Do you consider AI art “OC” ?
Do you consider AI art “OC” ?
Do you consider AI art “OC” ?
You're viewing a single thread.
AI is trained by analyzing artists' work and then instructed to replicate art in a particular style, therefore, from the beginning of the process it wouldn't be original.
If an AI could create art without being fed galleries of images first and develop its own style that might be considered original.
So any artist that went to art school isn't an original artist?
Yeah, but one went to school to learn how to hone their skills and learn from the masters, the other stole it off of artists who will never see a dime off of it.
Don't get me wrong, I have fun with AI art, but the moral question that hasn't been solved yet
Why is it actually different?
If I study a painting (train a model) and then replicate the style am I stealing the painting off of an artist?
If I illegally obtained a copy of the painting that i studied, would the piece that I generated belong to the artist of the painting i studied?

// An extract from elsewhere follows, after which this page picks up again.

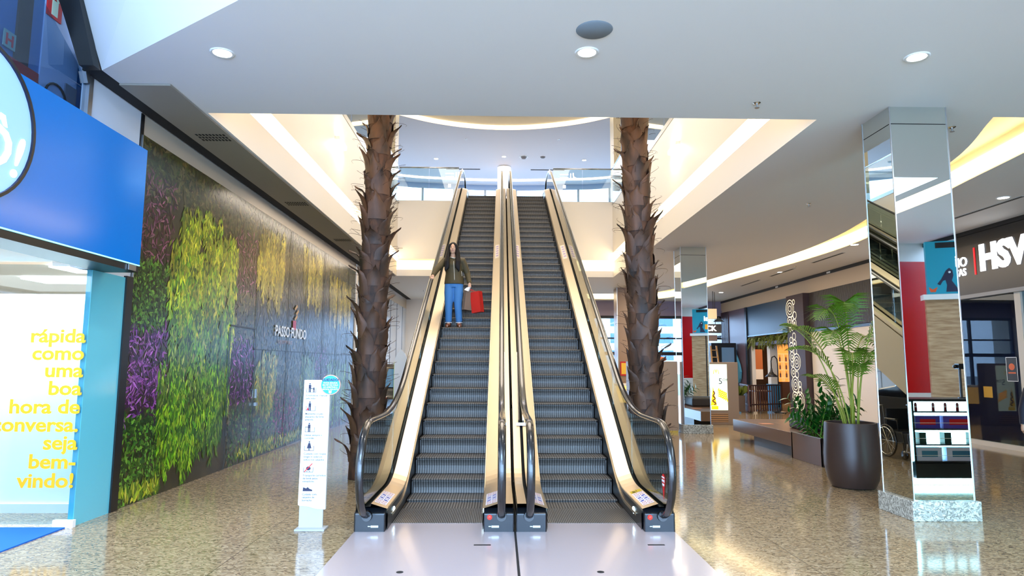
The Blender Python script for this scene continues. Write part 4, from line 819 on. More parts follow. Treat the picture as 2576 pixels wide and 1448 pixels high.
dk_ = thing('dark_booth', 'dark booth standing in front of the end windows behind the ladder', 'booth', (10.0,29.4,0)); obj('body', MB().box(9.3,10.4,29.0,29.9,0,2.7), mat('booth_dark', (22,24,30), .4), dk_); obj('screen', MB().box(9.75,10.3,28.985,29.0,1.75,2.5), mat('booth_glass', (120,160,200), .1), dk_)
# totem
tt = thing('lightbox_totem', 'lit advertising totem with yellow print beside the far mirror column', 'totem', (6.4,19.4,0)); ty = 19.30
obj('frame', MB().box(6.02,6.95,ty,ty+.32,.0,1.80), mat('totem_taupe', (140,118,98), .4), tt, bevel=.01); fc = obj('light_face', MB().box(6.10,6.62,ty-.012,ty,.42,1.74), mat('totem_lit', (232,250,228), .4, 0, .62, (236,255,232)), tt)
obj('vent', MB().box(6.10,6.62,ty-.012,ty,.08,.32), mat('vent_wood', (176,130,84), .5), tt)
vs = MB()
for i in range(4): vs.box(6.10,6.62,ty-.014,ty-.011,.11+i*.06,.125+i*.06)
obj('vent_slots', vs, M_dark, tt)
M_yad = mat('ad_yellow', (252,206,20), .4, 0, .5); M_brn = mat('ad_brown', (120,70,30), .4)
text('lettering', '5', .24, M_navy, fc, (6.36,ty-.014,1.17), (1,0,0), (0,0,1), .001, .0); text('lettering', 'Off', .11, M_navy, fc, (6.48,ty-.014,1.25), (1,0,0), (0,0,1), .001)
ad = MB()
for i in range(5): ad.prism([(6.40+.05*i,ty-.014,.78-.03*i),(6.43+.05*i,ty-.014,.78-.03*i),(6.38+.05*i,ty-.014,1.05-.03*i),(6.35+.05*i,ty-.014,1.05-.03*i)], (0,.002,0))
for i in range(4): ad.prism([(6.33,ty-.014,.82+.055*i),(6.60,ty-.014,.72+.055*i),(6.60,ty-.014,.75+.055*i),(6.33,ty-.014,.85+.055*i)], (0,.002,0))
ad.box(6.14,6.34,ty-.014,ty-.012,.44,.54).prism([(6.12,ty-.014,.55),(6.30,ty-.014,.55),(6.20,ty-.014,1.1)], (0,.002,0))
lg = MB().tube([(6.22,ty-.013,1.46),(6.245,ty-.013,1.57),(6.27,ty-.013,1.59),(6.29,ty-.013,1.55),(6.30,ty-.013,1.48),(6.31,ty-.013,1.55),(6.33,ty-.013,1.59),(6.355,ty-.013,1.57),(6.38,ty-.013,1.46)], .010, 6)
obj('arch_logo', lg, M_yad, tt); obj('yellow_print', ad, M_yad, tt); obj('swirl_print', MB().tube([(6.22+.06*math.sin(k*1.3)*(1-k/16),ty-.014,.58+.03*k) for k in range(14)], .018, 5), M_brn, tt)
# beige counter
ct = thing('kiosk_counter', 'plain beige kiosk back wall between the right palm and the far mirror column', 'counter', (3.9,17.2,0)); obj('body', MB().box(3.35,4.55,16.95,17.6,.06,1.80), mat('kiosk_beige', (166,138,110), .45), ct); obj('plinth_strip', MB().box(3.37,4.53,16.94,17.6,0,.06), M_gold, ct)
o_ = one('orange_cloth', MB().sphere((4.15,17.25,1.86), (.2,.14,.07), 12, 8), mat('cloth_orange', (226,120,60), .7), 'orange bundle lying on top of the beige kiosk wall', 'bundle', smooth=True)
dc_ = thing('display_case', 'warm lit display case with white top behind the right palm', 'display case', (4.45,23.6,0)); obj('body', MB().box(4.1,4.9,23.4,24.0,0,.40), M_brown, dc_); obj('lit_front', MB().box(4.1,4.9,23.4,24.0,.40,.98), mat('case_amber', (250,196,96), .4, 0, 1.0), dc_); obj('top', MB().box(3.98,5.0,23.3,24.1,.98,1.05), M_wpaint, dc_)
ev = thing('framed_notice', 'red framed notice on the brown laminated column behind the right palm', 'notice', (4.85,25.88,1.5)); obj('frame', MB().box(4.70,4.98,25.86,25.885,1.30,1.85), mat('sign_red', (190,24,30), .5), ev); obj('sheet', MB().box(4.74,4.94,25.852,25.86,1.36,1.79), mat('sheet_yellow', (236,190,60), .5), ev)
# ------------------------------------------------------------------ bench with planter
bn = thing('bench', 'long brown laminate bench with a planter box at its near end', 'bench', (6.1,13,0)); M_bn = mat('bench_laminate', (108,84,72), .30)
obj('planter_box', MB().box(5.46,6.05,11.30,11.36,0,.47).box(5.46,6.05,12.45,12.51,0,.47).box(5.46,5.52,11.3,12.5,0,.47).box(5.99,6.05,11.3,12.5,0,.47), M_bn, bn, bevel=.004)
obj('soil', MB().box(5.52,5.99,11.36,12.45,.30,.40), mat('soil', (44,34,26), .9), bn); obj('rim', MB().box(5.455,6.055,11.295,11.33,.468,.478).box(5.455,5.49,11.295,12.51,.468,.478).box(6.02,6.055,11.295,12.51,.468,.478), M_alu, bn)
obj('seat_slab', MB().box(5.46,6.05,12.51,15.6,.20,.46).box(6.05,6.75,11.5,15.6,.20,.46), M_bn, bn, bevel=.004); obj('recessed_base', MB().box(5.56,6.6,12.52,14.6,0,.20), mat('bench_base', (64,58,58), .4), bn)
obj('cushion', MB().box(5.85,6.72,12.62,13.5,.46,.74), mat('dark_leather', (48,42,46), .45), bn, bevel=.05)
one('red_booklet', MB().box(5.6,5.85,14.2,14.42,.461,.468), mat('booklet_coral', (214,140,104), .4), 'flat coral-coloured booklet lying on the bench seat', 'booklet')
# ZZ plant
zz = thing('glossy_leaf_plant', 'bushy glossy dark green plant growing in the bench planter box', 'plant', (5.75,11.9,.39)); lf = MB(); stm = MB(); rnd = random.Random(4)
def big_leaf(mb, p, d, n_, l, w):
    d = d.normalized(); s_ = d.cross(n_).normalized(); n_ = s_.cross(d); rows = []
    for k in range(5):
        f = k/4; ww = w*math.sin(PI*(.12+.88*f)**.8)*.9 if f < 1 else .002
        c = p+d*l*f-n_*(l*.25*f*f); rows += [c-s_*ww+n_*ww*.3, c, c+s_*ww+n_*ww*.3]
    mb.add(rows, [q for k in range(4) for q in ((k*3,k*3+1,k*3+4,k*3+3),(k*3+1,k*3+2,k*3+5,k*3+4))])
for i in range(26):
    a = rnd.uniform(0, 6.28); tilt = rnd.uniform(.05,.8) if i > 3 else .12; h = rnd.uniform(.45,.85) if i > 3 else rnd.uniform(.95,1.12); b0 = Vector((5.75+rnd.uniform(-.14,.14), 11.9+rnd.uniform(-.35,.35), .40))
    d = Vector((math.cos(a)*math.sin(tilt), math.sin(a)*math.sin(tilt), math.cos(tilt))); bend = Vector((math.cos(a), math.sin(a), -.3))*.12; pts = [b0+d*h*k/8+bend*(k/8)**2 for k in range(9)]
    stm.tube(pts, [.011-.001*k for k in range(9)], 5)
    for k in range(2, 9):
        for sd in (-1, 1):
            t_ = (pts[k]-pts[k-1]).normalized(); sv = t_.cross(Vector((math.sin(a), -math.cos(a), .3))).normalized()*sd; big_leaf(lf, pts[k], sv*.8+t_*.7, t_, rnd.uniform(.12,.19), rnd.uniform(.032,.05))
obj('leaves', lf, M_leaf2, zz, True); obj('stems', stm, M_leaf, zz, True)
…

If I go to a wine and design thing and paint a picture after being instructed how and following specifically with a template, does that make my painting no longer mine?
Is a person sitting in a free museum sketching in their notebook, a version of the painting that they see on the wall stealing?
Ai is not copying, the work that it generates is novel. The training data may have been obtained illegally (debatable and not settled in law) but that doesn't make the generated work any less new or novel.
In your own example, the people who 'went to school and learned from the masters" also don't pay the original artists. Art students aren't paying the Gogh estate for permission to study his paintings and they aren't paying royalties for making something that looks and feels like his paintings either.
All of those the artist knew what they were doing and how their art could be used to inspire new people.
Artists has no way of consenting to thos before it was done. Their art wasn't taken and used as inspiration for one person, it was taken and is now being mass produced for the masses in some cases.
You're not sitting in a lecture absorbing what a professor is telling you and filling out an essay question. Your copying someone else's homework and changing it a little to come off as okay. In private and for private use I'm okay with that, but these big studios and content creators have no right to do that to artists. There's no way they could have consented to that.
How you don't see that in principle AI data training and human learning is the same process, is fascinating to me.
People like that surely do see it, they just deny it publicly because they feel threatened by the technology.
No person with even a basic education can legitimately come to another conclusion and be honest. The only way I can see this happening legitimately is to not understand even the basics of how AI art works. Like, not even the first thing about it.
What do you think human artists do, exactly? You think they just learn to create art in a vacuum? It just magically appears?
Humans can, in fact, create art without having seen others do it first. (e.g.: cave paintings from several millennia ago)
I don't understand why anyone would assume humans only have the same creative capabilities as a computer when we have free will and all that good stuff that comes with being a conscious, intelligent living being.
Computers can create the equivalent of cave drawings without models as well.